What is the Pythagorean theorem?
In any right triangle, a² + b² = c², where a and b are the two legs (sides meeting at the right angle) and c is the hypotenuse (side opposite the right angle). To find the hypotenuse: c = √(a² + b²). To find a leg: a = √(c² − b²). Only right triangles satisfy this relationship.
What are Pythagorean triples?
Pythagorean triples are sets of three whole numbers (a, b, c) where a² + b² = c². The most famous is 3-4-5: 9 + 16 = 25. Other common triples: 5-12-13, 8-15-17, and 7-24-25. Any multiple of a triple is also a triple: 6-8-10, 9-12-15, etc. Builders use the 3-4-5 ratio to check that corners are perfect right angles.
How is the Pythagorean theorem used in real life?
Construction workers use the 3-4-5 rule to verify right angles. Navigators calculate straight-line distances between two points. Screen sizes (TV, monitor) are measured diagonally using a²+b²=c². Architects calculate ramp lengths. GPS and mapping software use the distance formula. The theorem underlies virtually all 2D and 3D distance calculations in engineering and computer graphics.
Can the Pythagorean theorem be used to check if a triangle has a right angle?
Yes. If a² + b² = c² for the three sides (with c being the longest), the triangle has a right angle. If a² + b² > c², it's acute (all angles under 90°). If a² + b² < c², it's obtuse (one angle over 90°).
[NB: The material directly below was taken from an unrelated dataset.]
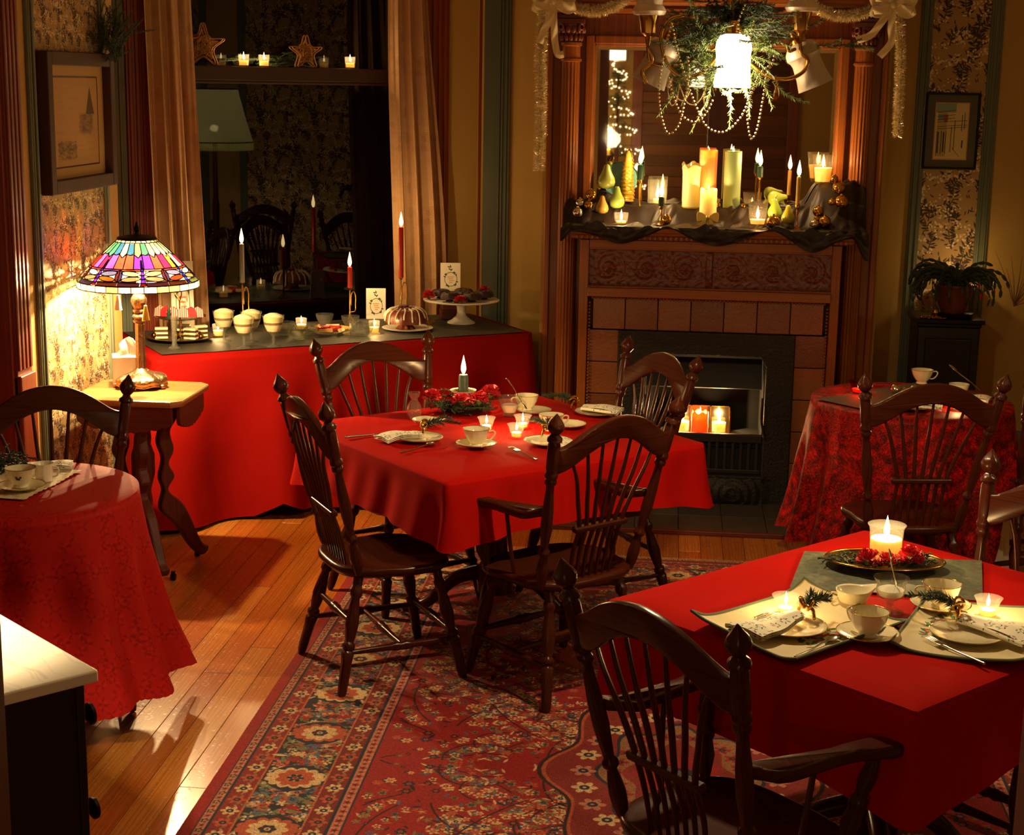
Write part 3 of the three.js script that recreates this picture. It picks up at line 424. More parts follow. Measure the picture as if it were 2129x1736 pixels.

Example: sides 5, 12, 13: 25 + 144 = 169 = 13² ✅ — confirmed right triangle.
How do you find the diagonal of a rectangle using the Pythagorean theorem?
A rectangle's diagonal creates a right triangle with the width and height as legs. Diagonal = √(width² + height²). For a 9×12 ft room: diagonal = √(81+144) = √225 = 15 ft. This is used in screen sizes, room measurements, and any situation where you need the distance across a rectangular space.